Maybe get back to the original 20 years of copyright protection instead of the insane “70 years after death of the author” that has been made solely for the interest of the IP holders?


All my code (that isn't owned by a business, contractually) is free (well, technically I have a couple of private repos, but they're not paid access, they're just not available). So are all of the translation and commission work I did: people were paying to choose what I'd do next, not to keep something exclusive for themselves.

Corporatism is going to be the death of art, because we've normalized the idea that art is an ancillary function of some business project that first and foremost wants to generate profit.


they might suggest various other revenue models aside from royalties.

For instance, taking on production of art as a commission or pre-sale, releasing a book once a fundraising goal has been met, but not attempting to sue people for unauthorized copies after the fact


My code could effectively be free. The thing is most consumers don't care for code, they care for products. So I don't think open sourcing a currently closed source project would impact 99% of tech out there.


Eh idk but books should definitely be free.
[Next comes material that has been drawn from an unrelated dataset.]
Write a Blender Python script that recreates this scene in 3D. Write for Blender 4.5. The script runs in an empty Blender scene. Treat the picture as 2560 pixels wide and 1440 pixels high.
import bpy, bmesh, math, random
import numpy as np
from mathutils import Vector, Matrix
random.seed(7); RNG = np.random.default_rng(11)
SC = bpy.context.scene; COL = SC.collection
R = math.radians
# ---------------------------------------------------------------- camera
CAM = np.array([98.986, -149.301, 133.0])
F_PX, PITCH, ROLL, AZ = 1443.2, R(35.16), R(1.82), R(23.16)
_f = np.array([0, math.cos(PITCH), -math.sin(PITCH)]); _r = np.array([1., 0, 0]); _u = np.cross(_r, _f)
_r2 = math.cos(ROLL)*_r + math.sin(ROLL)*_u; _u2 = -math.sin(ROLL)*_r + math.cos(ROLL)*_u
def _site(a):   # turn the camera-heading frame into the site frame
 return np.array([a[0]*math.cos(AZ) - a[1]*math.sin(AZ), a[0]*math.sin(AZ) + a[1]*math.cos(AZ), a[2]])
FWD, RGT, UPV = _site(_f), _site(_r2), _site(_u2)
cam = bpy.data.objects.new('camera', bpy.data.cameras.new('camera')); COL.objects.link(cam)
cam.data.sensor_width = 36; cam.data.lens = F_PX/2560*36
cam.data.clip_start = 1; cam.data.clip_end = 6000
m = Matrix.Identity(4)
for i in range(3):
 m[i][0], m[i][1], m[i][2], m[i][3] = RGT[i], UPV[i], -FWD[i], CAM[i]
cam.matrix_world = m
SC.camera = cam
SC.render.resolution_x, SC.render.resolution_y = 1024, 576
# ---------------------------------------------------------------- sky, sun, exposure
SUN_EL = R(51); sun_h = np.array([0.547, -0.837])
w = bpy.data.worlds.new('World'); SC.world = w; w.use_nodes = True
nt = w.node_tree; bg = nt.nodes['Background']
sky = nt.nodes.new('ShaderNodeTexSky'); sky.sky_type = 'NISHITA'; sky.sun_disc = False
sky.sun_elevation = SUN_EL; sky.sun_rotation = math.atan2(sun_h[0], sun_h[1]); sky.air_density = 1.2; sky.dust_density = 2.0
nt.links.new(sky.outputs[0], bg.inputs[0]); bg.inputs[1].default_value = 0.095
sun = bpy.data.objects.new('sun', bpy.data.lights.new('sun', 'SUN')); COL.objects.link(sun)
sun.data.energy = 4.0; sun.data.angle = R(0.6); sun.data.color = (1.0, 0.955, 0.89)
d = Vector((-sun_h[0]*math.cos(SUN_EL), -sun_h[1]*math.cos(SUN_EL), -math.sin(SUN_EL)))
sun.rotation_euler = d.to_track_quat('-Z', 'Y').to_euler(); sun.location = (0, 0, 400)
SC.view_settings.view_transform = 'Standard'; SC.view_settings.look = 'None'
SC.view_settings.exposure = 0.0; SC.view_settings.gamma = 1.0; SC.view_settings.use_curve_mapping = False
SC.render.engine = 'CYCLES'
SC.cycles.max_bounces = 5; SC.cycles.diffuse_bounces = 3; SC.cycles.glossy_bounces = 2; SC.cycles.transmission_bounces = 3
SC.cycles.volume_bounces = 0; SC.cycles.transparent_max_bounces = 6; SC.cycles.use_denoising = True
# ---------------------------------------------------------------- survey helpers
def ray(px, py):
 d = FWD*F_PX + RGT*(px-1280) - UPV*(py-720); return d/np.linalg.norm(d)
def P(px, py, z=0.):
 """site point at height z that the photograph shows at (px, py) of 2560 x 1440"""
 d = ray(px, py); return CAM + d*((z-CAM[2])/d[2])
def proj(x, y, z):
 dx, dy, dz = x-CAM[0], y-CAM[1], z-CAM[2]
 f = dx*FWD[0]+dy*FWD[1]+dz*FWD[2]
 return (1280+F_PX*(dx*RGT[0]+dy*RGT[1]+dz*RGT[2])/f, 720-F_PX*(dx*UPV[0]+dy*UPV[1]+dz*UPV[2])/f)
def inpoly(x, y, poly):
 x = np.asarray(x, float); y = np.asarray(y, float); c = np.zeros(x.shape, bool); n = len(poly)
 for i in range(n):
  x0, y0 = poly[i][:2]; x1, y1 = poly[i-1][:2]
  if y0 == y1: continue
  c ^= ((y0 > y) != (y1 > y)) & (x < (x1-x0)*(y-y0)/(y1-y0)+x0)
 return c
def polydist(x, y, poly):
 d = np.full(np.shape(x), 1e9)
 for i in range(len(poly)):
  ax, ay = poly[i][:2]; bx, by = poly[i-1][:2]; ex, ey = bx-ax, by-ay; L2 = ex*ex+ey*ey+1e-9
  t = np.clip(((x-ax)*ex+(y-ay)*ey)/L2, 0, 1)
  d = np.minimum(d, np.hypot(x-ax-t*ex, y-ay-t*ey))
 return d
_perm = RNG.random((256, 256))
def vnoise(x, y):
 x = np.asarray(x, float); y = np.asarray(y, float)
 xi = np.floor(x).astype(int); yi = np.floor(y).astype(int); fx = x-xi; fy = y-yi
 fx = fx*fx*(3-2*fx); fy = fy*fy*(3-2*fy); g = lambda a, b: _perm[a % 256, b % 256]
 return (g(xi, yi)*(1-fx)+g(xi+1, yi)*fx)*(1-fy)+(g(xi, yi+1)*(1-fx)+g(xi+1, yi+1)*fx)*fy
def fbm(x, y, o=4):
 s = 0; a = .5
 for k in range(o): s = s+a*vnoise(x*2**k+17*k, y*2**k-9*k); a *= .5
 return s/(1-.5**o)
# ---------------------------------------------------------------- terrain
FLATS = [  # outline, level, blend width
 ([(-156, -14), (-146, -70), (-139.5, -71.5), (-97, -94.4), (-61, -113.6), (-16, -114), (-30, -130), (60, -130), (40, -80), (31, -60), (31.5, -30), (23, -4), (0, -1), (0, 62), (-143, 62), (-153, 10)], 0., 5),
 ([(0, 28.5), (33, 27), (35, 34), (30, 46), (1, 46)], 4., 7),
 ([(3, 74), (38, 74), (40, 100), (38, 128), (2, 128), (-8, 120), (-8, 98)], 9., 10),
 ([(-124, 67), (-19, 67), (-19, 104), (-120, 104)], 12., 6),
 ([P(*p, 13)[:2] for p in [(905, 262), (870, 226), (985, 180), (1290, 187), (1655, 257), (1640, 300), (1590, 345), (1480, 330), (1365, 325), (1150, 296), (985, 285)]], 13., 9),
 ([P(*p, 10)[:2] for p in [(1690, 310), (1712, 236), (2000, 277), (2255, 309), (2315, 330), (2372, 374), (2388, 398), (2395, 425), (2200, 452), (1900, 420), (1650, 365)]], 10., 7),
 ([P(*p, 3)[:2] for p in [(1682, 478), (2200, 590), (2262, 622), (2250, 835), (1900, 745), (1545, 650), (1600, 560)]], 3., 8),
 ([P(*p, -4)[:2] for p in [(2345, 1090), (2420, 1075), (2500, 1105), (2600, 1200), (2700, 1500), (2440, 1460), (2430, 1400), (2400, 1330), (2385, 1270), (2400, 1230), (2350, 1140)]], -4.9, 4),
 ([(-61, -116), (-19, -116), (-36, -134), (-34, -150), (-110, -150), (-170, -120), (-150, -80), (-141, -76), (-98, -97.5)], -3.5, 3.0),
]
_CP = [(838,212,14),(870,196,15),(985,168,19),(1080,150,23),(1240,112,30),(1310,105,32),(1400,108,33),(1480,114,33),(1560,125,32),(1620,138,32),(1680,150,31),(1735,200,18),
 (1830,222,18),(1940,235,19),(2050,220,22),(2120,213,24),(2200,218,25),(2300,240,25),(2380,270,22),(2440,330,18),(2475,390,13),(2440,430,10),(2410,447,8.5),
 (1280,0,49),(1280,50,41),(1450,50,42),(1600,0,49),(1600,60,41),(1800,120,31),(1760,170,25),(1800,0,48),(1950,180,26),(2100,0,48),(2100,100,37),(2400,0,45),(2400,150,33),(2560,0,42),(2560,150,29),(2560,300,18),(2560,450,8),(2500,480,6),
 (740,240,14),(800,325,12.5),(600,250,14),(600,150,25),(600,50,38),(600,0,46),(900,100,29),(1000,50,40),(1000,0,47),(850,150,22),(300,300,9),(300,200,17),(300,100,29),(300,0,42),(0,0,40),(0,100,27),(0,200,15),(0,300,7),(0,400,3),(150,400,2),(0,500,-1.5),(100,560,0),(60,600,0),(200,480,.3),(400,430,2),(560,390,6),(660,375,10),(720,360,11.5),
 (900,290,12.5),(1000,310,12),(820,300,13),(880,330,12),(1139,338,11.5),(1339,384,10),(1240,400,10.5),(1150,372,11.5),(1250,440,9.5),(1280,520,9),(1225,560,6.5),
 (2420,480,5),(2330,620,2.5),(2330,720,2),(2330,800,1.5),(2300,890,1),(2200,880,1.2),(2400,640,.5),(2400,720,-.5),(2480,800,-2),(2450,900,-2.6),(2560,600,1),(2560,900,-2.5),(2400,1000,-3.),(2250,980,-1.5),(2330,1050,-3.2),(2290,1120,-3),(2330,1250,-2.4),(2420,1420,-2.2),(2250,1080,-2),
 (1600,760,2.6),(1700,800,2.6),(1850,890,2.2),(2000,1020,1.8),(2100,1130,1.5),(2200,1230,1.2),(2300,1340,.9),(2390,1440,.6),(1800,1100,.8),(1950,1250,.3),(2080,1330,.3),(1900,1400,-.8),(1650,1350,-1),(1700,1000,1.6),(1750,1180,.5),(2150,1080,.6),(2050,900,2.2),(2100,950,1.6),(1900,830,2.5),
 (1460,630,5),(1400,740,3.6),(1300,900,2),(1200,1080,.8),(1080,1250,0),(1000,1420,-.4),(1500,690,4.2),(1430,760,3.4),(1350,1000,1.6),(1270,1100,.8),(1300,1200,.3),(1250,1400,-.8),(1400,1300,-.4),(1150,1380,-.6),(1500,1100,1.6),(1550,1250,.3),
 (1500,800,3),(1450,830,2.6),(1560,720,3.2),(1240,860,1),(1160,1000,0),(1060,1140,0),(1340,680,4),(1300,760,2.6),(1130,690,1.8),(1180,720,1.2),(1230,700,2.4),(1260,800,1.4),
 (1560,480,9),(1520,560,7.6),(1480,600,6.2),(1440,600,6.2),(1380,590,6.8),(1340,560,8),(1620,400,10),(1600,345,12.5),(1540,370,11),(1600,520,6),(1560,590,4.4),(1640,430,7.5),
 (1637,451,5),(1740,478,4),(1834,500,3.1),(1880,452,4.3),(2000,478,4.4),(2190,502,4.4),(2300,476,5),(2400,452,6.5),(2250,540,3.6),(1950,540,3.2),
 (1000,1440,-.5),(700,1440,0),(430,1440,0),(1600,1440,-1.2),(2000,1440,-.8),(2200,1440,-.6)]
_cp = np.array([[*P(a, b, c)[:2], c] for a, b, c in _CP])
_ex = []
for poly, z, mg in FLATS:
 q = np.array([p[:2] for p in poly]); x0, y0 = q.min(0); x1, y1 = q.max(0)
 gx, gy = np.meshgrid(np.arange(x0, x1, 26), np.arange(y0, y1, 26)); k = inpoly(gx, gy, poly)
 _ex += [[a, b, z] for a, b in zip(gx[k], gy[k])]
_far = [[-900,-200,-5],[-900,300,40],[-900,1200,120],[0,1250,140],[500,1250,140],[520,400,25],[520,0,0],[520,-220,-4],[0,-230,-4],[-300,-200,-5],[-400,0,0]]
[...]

We can talk about the rest once the books are free.


So if authors refuse to spend the time and resources needed to get a work ready for publication because they will be denied any compensation for doing so; should they be forced to write them anyway so that you can have your free books?


What's the purpose of this question? Their answer is almost certainly "no", and that doesn't contradict anything they've said in this conversation.


Correct yes I totally want to make authors into literal slaves.


Fiendish; the most clever part is that authors who are already slaves to their own creative urges may not notice any change.


Let's say books are free like they should be. What about water? Housing? (Public) Transportation?